Metro seeking solutions while tent cities grow
HOMELESSNESS: Mayors form task force as temporary winter shelters get set to open
The building at Pacific and Hornby in downtown Vancouver once housed a gardening store, so high windows provide good light, and the space is well ventilated and heated.
The city-owned building reopens Thursday, but will house people now, not plants. Forty plastic-covered foam mattresses are in rows on the concrete floor. A plastic tub at each mattress contains sheets and linens. Three shower stalls and four toilet-sink combinations have been installed, and workers were assembling tables on Wednesday in a day area that also includes kitchen and laundry facilities.
“As far as a temporary building goes, this is definitely one of the better ones that we’ve seen,” said Sean Spear, of non-profit shelter operator RainCity Housing.
It’s one of six temporary winter homeless shelters opening in Vancouver for a total of 195 beds, each to stay open until April, 2017. And if last year’s numbers hold, more than 500 of the city’s homeless will still be outdoors this winter.
Meanwhile, Metro Vancouver and the region’s mayors have formed a task force to look for solutions to the region’s homelessness crisis, with a report due next February. They will present a set of recommendations to the provincial government by next spring.

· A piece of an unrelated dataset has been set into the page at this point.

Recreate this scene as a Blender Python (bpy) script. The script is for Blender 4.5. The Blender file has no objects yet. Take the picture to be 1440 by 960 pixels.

Maria Wallstam, an organizer with the Carnegie Community Association, won’t be among those giving the mayors advice.
“Another task force,” said Wallstam, who was among seven people arrested last Friday when Vancouver police and parks board staff cleared 15 tent campers from Thornton Park, near Pacific Station.
The campers had spent one night there after tent encampments had been cleared over the previous two days from 58 West Hastings, the Wendy Poole Park at the north end of Main and Powell streets next to the Living Room drop-in centre.
Such encampments have become a growing phenomenon throughout the Lower Mainland, with makeshift tent cities sprouting up from the North Shore to Chilliwack.
Wallstam said she has kept in touch with several of the campers cleared from Thornton Park last week.
“They’re just spread out across the city,” she said, adding that they’ve lost the safety in numbers they had at the camps.
Wallstam said Vancouver and other cities should designate spaces for homeless people to camp. She said even if there were enough shelter beds, many campers would prefer their own tents.
“I don’t think tent cities should be a permanent solution by any means,” Wallstam said.
But, she added, those in tent cities can choose the people they live next to, and the tents give them privacy, whereas shelters are “controlled spaces where you’re sleeping with another 40 people in a room.”
The shelter at Pacific and Hornby will have two staff on at all times, Spear said. It’s a “low barrier” shelter, where couples are allowed to stay together, people can keep their pets by their sides, and it has space for people to store carts and other possessions. Staff are trained to use naloxone kits in the event of overdoses, he said. People aren’t screened for drugs before their stay.